The public plaza, with various possible water features, Dioun said, would be the main focal point of the overall project, a sort of "urban park" that would become a destination for not only Grove City residents but also people from throughout central Ohio.

The city's investment could be as much as $17-million, Dioun said, while his company would be putting up $12-million for the two buildings, one currently proposed at 66,000 square feet and facing Park Street and the other 8,000 square feet located in the plaza next to the parking structure.

Work on the parking garage could begin as early as June, with an estimated completion date this December, according to Dioun's timeline. Construction of the larger structure could commence in October and be finished by December 2010. The 8,000-square-foot building would take from April 2010 to that December to be completed, while the plaza and public space would require the longest to complete, with a start date this coming September and completion estimated for April 2011.

Dioun concluded by saying that he hopes one day to "have goose bumps" as he watches people enjoying themselves in the plaza, just as he does when he sees people gathered at the Creekside development his firm created in conjunction with the city of Gahanna.

The "Center of Learning" aspects of the lumberyard project came about "almost as a fluke," according to Mayor Stage. He said officials from Ashland University visited Grove City two and a half years ago to express interest in a branch campus. They were not interested, however, in investing in a building of their own but rather wanted to hold classes in rented space, Stage said. When he brought up the possibility of the lumberyard's office space, the mayor said that Ashland officials were pleased with the prospect.

Since that time, according to Walters, CSCC and Ohio State University Extension have signed letters of intent to hold classes in the 66,000-square-foot Park Street building, which until recently was also a candidate to house a relocated and expanded Grove City Library. A majority of council members shot that idea down at the April 6 meeting.

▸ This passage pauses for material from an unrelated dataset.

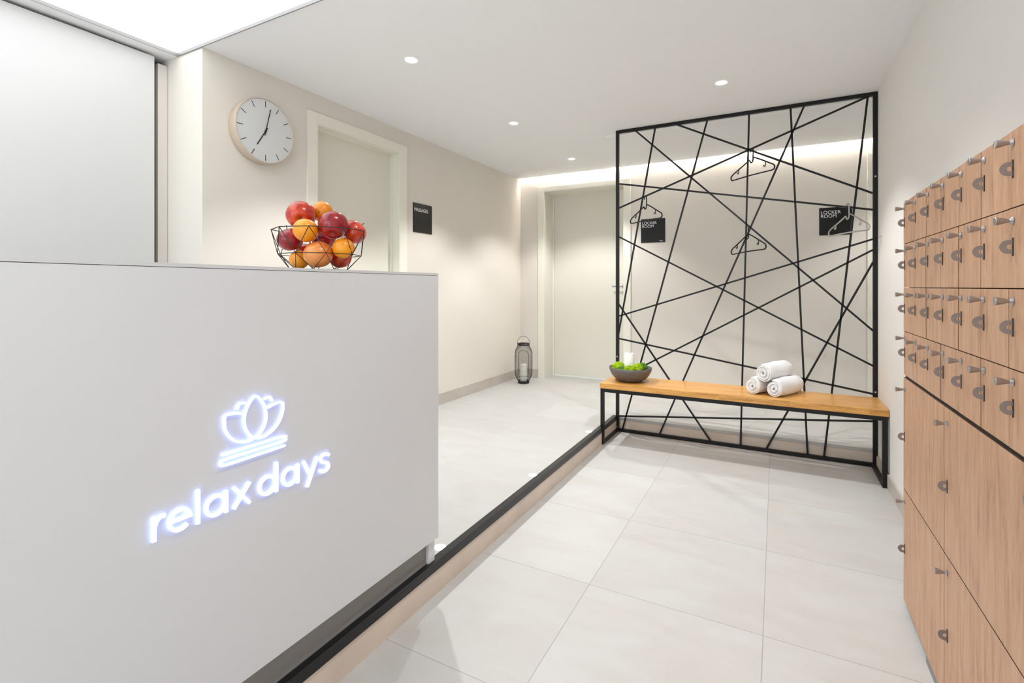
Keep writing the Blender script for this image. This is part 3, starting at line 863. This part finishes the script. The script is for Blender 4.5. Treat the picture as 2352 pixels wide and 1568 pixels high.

Three other colleges, which Walters did not name, are also close to signing similar letters of intent, he said. When all are up and running, the business and community relations officers estimated that the "Center of Learning" could draw as many as 3,000 students.

Snider, who worked at Columbus State for 33 years, said CSCC President Valeriana Moeller asked him to serve as a consultant following his retirement. The possibility of CSCC offering classes in the lumberyard project is important enough, Snider said, that he's been assigned to serve as the liaison between community college officials and the city.

As CSCC is doing in a Westerville program, Snider said the Grove City program would include not only classrooms but also computer and science labs.

"We're excited," Snider said. "We know that this is the right thing for Grove City."

During the public participation portion of the evening, resident Chuck Engelman expressed some incredulity that for a total investment of $17-million, all the city would be getting is a parking garage and public plaza.

Mayor Stage and City Administrator Philip D. Honsey responded that the city would also be getting "a lot of infrastructure," as well as improvements to City Hall and the atrium for use as public space.

Sandy Engelman expressed opposition to the parking garage. She said it simply would not look right in downtown Grove City. She also said that a 290-space structure would be inadequate for as many students as Walters said would be attending classes at the various colleges.

Resident John Matera suggested that a two-story main structure on Park Street might not be large enough to meet potential demand. Dioun replied that if the demand appears to exist, that building could be made larger, with the approval of the Planning Commission.

The second of Mayor Stage's lumberyard Town Halls was to have taken place Tuesday evening. The dates and time for the other two have not yet been set.